Only the lines from the start of the data to the line containing "struct(MB().box(-5.535, -5.505, WY", both included, should be output, exactly and without pictures.

=== Extracted material ===

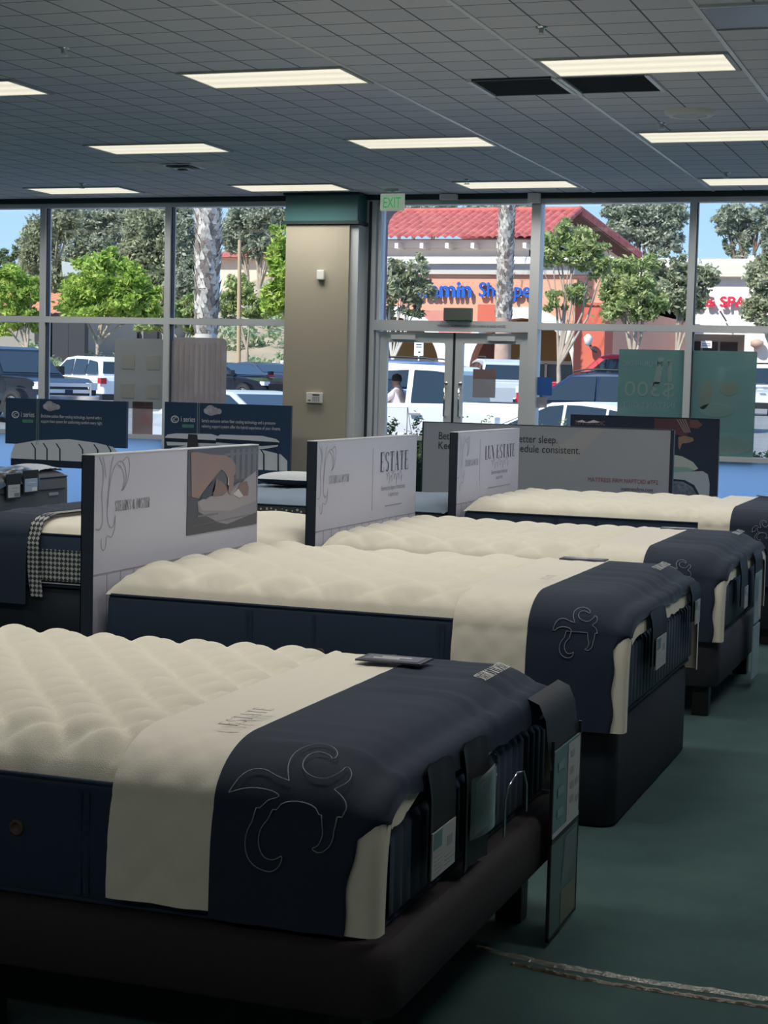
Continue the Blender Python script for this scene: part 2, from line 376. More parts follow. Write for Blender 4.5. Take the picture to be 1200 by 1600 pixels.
# double doors
def door(n, x0, x1, hx):
    mb = MB(); s = .085; y0, y1 = WY + .05, WY + .10
    mb.box(x0, x0 + s, y0, y1, .01, 2.14, M_alu); mb.box(x1 - s, x1, y0, y1, .01, 2.14, M_alu)
    mb.box(x0 + s, x1 - s, y0, y1, 2.03, 2.14, M_alu); mb.box(x0 + s, x1 - s, y0, y1, .01, .28, M_alu)
    o = struct(mb, 'door_%d' % n)
    MB().box(x0 + s, x1 - s, y0 + .02, y0 + .026, .28, 2.03, M_glass).build('pane', o)
    MB().box(x0 + .03, x1 - .03, y0 - .07, y0 - .04, .98, 1.03, M_alu).build('push_bar', o)
    mb = MB(); mb.tube([(hx, y0, 1.25), (hx, y0 - .05, 1.25), (hx, y0 - .05, 1.55), (hx, y0, 1.55)], .011, M_chrome, 8); mb.lathe((hx, y0 - .012, 1.60), (0, 1, 0), [(0, 0), (0, .022), (.012, .022)], M_chrome, 14); mb.build('door_handle', o)
    mb = MB(); mb.box(hx + (-.62 if hx < -5.52 else .30), hx + (-.35 if hx < -5.52 else .60), y0 - .05, y0, 2.06, 2.11, M_alu); mb.build('door_closer', o)
door(1, -6.36, -5.535, -5.60); door(2, -5.505, -4.71, -5.44)
struct(MB().box(-5.535, -5.505, WY + .06, WY + .10, .01, 2.14, M_alud), 'trim_3')

# things on the column and door frame
mb = MB(); mb.box(-6.97, -6.885, WY - .33, WY - .28, 2.67, 2.775, M_wplast)
mb.build('motion_sensor', label='small white motion sensor high on the tan column', cat='sensor', bevel=.01)
t = thing('alarm_keypad', 'white alarm keypad with small screen low on the tan column', 'keypad', (-6.97, WY - .28, 1.35))
MB().box(-7.065, -6.88, WY - .31, WY - .28, 1.35, 1.465, M_wplast).build('case', t, bevel=.006)
MB().box(-6.99, -6.91, WY - .314, WY - .31, 1.432, 1.447, M_ink).build('screen', t)
mb = MB()
for i in range(4):
    for j in range(3): mb.box(-6.99 + i * .022, -6.975 + i * .022, WY - .3145, WY - .31, 1.375 + j * .016, 1.386 + j * .016, M_inkl)
mb.box(-7.04, -7.012, WY - .3145, WY - .31, 1.375, 1.386, M_ink); mb.build('keys', t)
mb = MB(); mb.box(-5.62, -5.31, WY - .05, WY + .02, 2.265, 2.40, mat('grey_green_metal', (.11, .13, .12), .6)); mb.build('door_operator_box', label='grey green box on the bar above the double doors', cat='box', bevel=.008)
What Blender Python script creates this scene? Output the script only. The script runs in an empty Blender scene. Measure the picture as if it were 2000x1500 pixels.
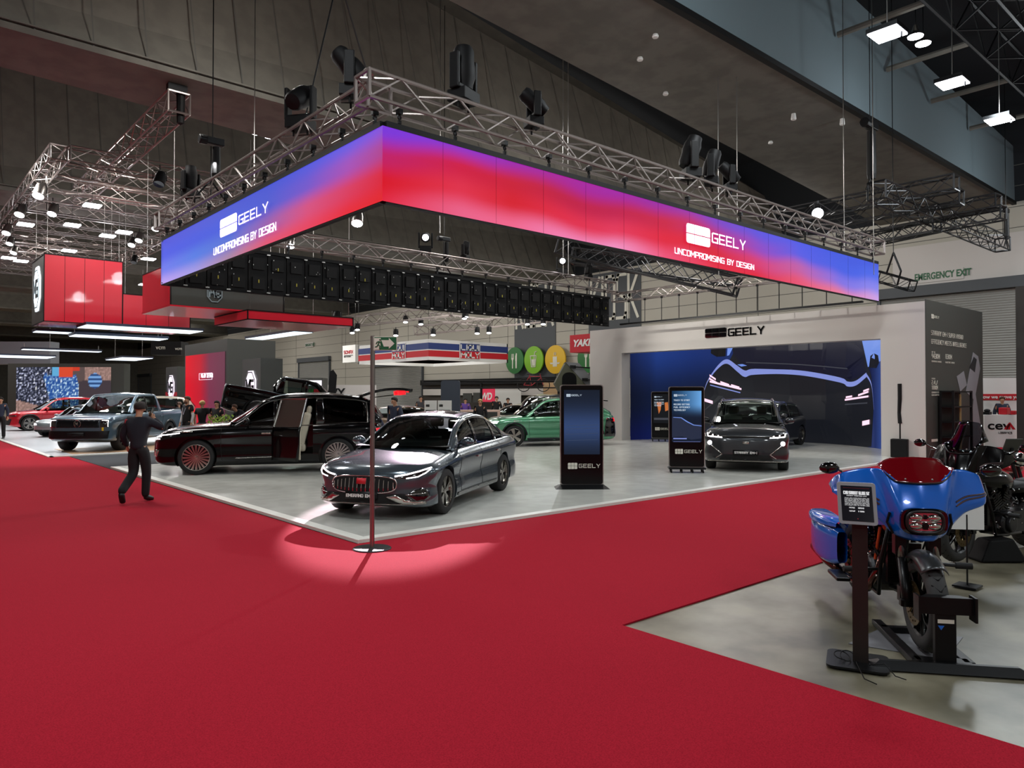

===

▶ _Answer to the exercise_:
Continue the Blender Python script for this scene: part 2, from line 376. More parts follow. Write for Blender 4.5. Take the picture to be 1200 by 1600 pixels.
# double doors
def door(n, x0, x1, hx):
    mb = MB(); s = .085; y0, y1 = WY + .05, WY + .10
    mb.box(x0, x0 + s, y0, y1, .01, 2.14, M_alu); mb.box(x1 - s, x1, y0, y1, .01, 2.14, M_alu)
    mb.box(x0 + s, x1 - s, y0, y1, 2.03, 2.14, M_alu); mb.box(x0 + s, x1 - s, y0, y1, .01, .28, M_alu)
    o = struct(mb, 'door_%d' % n)
    MB().box(x0 + s, x1 - s, y0 + .02, y0 + .026, .28, 2.03, M_glass).build('pane', o)
    MB().box(x0 + .03, x1 - .03, y0 - .07, y0 - .04, .98, 1.03, M_alu).build('push_bar', o)
    mb = MB(); mb.tube([(hx, y0, 1.25), (hx, y0 - .05, 1.25), (hx, y0 - .05, 1.55), (hx, y0, 1.55)], .011, M_chrome, 8); mb.lathe((hx, y0 - .012, 1.60), (0, 1, 0), [(0, 0), (0, .022), (.012, .022)], M_chrome, 14); mb.build('door_handle', o)
    mb = MB(); mb.box(hx + (-.62 if hx < -5.52 else .30), hx + (-.35 if hx < -5.52 else .60), y0 - .05, y0, 2.06, 2.11, M_alu); mb.build('door_closer', o)
door(1, -6.36, -5.535, -5.60); door(2, -5.505, -4.71, -5.44)
struct(MB().box(-5.535, -5.505, WY + .06, WY + .10, .01, 2.14, M_alud), 'trim_3')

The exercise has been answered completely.